Sherzer: We certainly benefited from the recovery act, and it subsidized most of the programs we administered. In the last year, we gained market share relative to our competition. The first half of 2009 was very slow, but looking at the second half of the year, we were on record pace. That pace has continued through the first five months of 2010. Overall, I am very happy with how our business has performed the last year and a half.

MiBiz: How did you gain market share?

Sherzer: We added two new loan officers to our staff late in 2008, at the peak of the cliff. We had nearly six months (of slow performance) after we added staff, and we were not seeing the results we wanted. Strategically, we felt we were doing the right thing. In our business it is really important to be present with our bankers. A lot of things are on their mind, and we felt it was very important to be with the bankers, in front of them. Putting people on the ground has been a successful strategy for us. We have many new opportunities for expanding. For us it was sticking our necks out with staffing at a difficult time, but we knew (the economy) would come back.

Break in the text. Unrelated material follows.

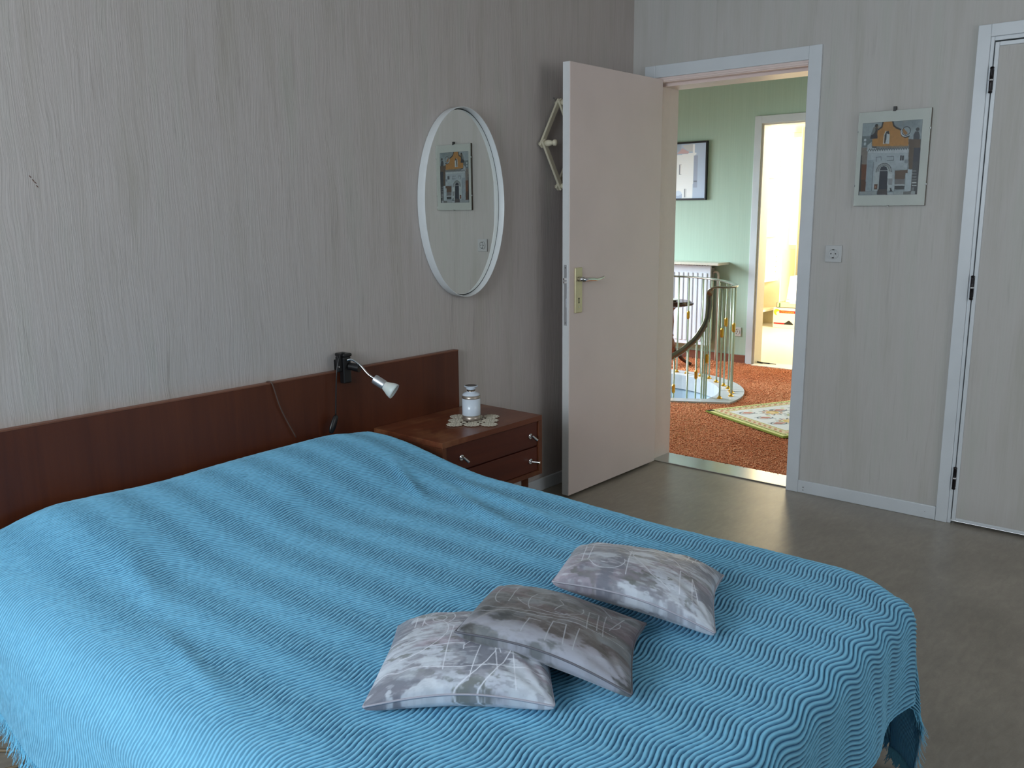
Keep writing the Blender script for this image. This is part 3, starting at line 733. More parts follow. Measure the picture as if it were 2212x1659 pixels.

MiBiz: If the 90-percent guarantees and fee waivers are allowed to expire, what will be the impact on small business lending? Sherzer: Our loan officers are still really busy. All of them have three or four loans in our 30-day pipeline. Even without the fee subsidies, it is still a great loan program. Credit has eased somewhat in Michigan. There are still challenges that banks have to deal with. They are requiring higher equity injections into property transactions of 70 percent rather than 80 percent before. While I am concerned that as these loan queues start and stop there are some borrowers that are sensitive to this, the advantages are so great that even if the fees are not subsidized, it outweighs the increased fees.

Credit has eased. (Lending) is not where it was three years ago. It is not where it was a year ago either. We see banks are willing to lend to smaller businesses. Even though credit is still tight, banks still like the idea of the risk mitigation that the SBA brings.

MiBiz: What has you concerned for the rest of the year?

Sherzer: I am watching other legislation in Congress regarding the increased loan limits and allowing the refinancing of existing debt. Our national association has been lobbying to get that passed. It is something we’re hopeful will come to fruition. A lot of businesses that are facing renewals of existing loans are struggling with getting those refinanced.

I’m optimistic about how the rest of this year looks. We are looking to add staff within the next 90 to 120 days and will be branching out into other areas as well. I’m optimistic about Michigan and businesses here.